Necessity being the mother of invention, we looked around and learned about this type of access technology called fixed wireless. That’s where the radios making up the last-mile connection are both fixed in a stationary position, as opposed to a mobile phone where one of two radios is moving around. We did some research and found out lots of companies were doing this around the country. The technology had come a very long way in the past few years: The equipment was now cheap, reliable, and fairly easy to deploy. That made it much easier to build a company in this space. But there wasn’t one of those companies near us.

We went to about 20 friends and neighbors in Michigan and said, “The Carr brothers and Tom Innes have cooked up a scheme to get you all the internet, and we need you to contribute some capital to help us get off the ground.” And people were like, where do I sign?
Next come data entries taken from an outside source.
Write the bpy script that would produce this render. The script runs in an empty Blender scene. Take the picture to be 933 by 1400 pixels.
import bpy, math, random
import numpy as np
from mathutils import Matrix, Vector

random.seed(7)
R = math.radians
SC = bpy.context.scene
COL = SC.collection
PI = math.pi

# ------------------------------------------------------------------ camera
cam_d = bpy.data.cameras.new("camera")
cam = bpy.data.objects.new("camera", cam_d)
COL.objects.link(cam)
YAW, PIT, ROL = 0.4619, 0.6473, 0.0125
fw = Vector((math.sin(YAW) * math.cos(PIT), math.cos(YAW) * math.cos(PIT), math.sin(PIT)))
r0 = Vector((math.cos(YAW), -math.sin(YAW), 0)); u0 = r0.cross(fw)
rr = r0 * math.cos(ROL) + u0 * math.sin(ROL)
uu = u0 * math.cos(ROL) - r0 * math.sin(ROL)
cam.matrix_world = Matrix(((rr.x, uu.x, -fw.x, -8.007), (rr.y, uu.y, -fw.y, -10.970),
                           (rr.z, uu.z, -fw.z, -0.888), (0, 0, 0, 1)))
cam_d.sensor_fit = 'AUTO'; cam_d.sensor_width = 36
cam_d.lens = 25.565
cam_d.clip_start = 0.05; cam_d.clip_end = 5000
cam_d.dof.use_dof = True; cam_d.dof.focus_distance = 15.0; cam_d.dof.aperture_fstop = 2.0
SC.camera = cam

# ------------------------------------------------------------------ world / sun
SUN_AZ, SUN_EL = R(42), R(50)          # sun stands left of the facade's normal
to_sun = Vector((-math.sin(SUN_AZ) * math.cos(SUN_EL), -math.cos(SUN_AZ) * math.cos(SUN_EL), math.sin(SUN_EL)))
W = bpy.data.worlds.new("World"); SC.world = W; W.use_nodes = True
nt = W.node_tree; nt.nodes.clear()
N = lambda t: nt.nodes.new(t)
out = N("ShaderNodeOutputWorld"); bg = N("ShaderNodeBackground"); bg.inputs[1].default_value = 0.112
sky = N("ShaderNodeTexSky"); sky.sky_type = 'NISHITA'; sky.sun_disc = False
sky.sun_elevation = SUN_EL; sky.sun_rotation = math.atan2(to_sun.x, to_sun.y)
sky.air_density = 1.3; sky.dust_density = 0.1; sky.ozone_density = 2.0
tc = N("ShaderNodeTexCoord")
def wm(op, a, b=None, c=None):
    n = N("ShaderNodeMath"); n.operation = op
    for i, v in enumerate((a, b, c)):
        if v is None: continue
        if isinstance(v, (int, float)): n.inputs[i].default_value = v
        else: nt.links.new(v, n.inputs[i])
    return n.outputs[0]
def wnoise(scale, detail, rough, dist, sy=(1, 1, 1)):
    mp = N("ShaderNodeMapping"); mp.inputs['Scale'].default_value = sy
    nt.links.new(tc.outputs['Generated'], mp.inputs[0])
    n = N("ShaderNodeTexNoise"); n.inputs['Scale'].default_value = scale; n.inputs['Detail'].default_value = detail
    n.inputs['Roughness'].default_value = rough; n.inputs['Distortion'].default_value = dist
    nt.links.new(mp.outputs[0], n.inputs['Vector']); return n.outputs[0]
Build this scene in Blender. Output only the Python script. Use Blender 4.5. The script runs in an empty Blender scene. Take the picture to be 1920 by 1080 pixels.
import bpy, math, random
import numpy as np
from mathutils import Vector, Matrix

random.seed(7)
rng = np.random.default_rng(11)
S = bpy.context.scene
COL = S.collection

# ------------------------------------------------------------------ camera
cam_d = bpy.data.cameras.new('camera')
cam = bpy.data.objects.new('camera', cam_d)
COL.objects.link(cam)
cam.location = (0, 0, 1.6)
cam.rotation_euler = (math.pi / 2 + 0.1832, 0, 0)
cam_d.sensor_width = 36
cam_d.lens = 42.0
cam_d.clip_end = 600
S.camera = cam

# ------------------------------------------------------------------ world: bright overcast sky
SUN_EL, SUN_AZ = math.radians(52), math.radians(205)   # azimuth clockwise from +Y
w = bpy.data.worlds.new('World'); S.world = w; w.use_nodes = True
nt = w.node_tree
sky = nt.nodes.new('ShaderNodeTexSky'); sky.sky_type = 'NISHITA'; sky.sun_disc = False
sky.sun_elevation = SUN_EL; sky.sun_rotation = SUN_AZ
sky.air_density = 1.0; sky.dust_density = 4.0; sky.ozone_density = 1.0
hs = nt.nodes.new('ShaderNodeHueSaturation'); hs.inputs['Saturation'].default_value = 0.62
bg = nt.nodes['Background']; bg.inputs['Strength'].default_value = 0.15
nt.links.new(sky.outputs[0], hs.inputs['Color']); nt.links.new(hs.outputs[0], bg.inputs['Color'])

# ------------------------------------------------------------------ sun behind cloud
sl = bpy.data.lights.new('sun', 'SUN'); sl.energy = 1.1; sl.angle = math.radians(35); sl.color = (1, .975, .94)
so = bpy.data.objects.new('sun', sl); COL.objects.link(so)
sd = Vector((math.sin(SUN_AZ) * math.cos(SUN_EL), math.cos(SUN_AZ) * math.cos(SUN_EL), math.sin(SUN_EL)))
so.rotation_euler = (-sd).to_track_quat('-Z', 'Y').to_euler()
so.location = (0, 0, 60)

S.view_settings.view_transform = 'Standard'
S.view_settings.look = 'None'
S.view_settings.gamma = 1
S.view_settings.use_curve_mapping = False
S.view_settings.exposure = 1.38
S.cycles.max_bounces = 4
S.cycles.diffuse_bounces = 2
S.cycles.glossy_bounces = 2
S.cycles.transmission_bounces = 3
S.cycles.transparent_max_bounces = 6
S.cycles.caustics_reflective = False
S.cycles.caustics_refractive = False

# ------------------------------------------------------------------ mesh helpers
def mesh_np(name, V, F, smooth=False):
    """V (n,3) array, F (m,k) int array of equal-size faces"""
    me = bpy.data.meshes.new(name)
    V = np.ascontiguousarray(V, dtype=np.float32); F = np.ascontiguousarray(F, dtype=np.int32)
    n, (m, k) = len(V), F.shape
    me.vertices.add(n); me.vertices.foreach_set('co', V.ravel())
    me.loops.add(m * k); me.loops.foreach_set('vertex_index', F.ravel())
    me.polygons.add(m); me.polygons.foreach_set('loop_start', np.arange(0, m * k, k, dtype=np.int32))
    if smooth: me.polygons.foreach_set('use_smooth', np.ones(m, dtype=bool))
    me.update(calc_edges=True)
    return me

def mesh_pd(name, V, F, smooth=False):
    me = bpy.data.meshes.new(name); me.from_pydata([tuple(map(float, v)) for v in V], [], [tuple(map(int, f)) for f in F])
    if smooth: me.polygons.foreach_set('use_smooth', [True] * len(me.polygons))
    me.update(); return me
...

We ran that network remotely for about a year as a test. I think we got to about 30 customers. And it worked. We realized that people must have this problem all over the country. You have a house or an office that’s in a beautiful place, but one of the reasons it’s beautiful is that it’s off the grid.

That was about the time Tom was finishing business school. I called him one morning while I was walking to work and said, “If you’ll jump and work on this business with me, I’ll quit my job and meet you in Virginia in early July.” And he said, “Great.”

We now serve about 20,000 end users and counting. There’s a large addressable market for this: Two-thirds of the world’s population has never received telecom service from a wire and probably never will. Wireless is leapfrogging those technologies. We’re really benefiting from that trend.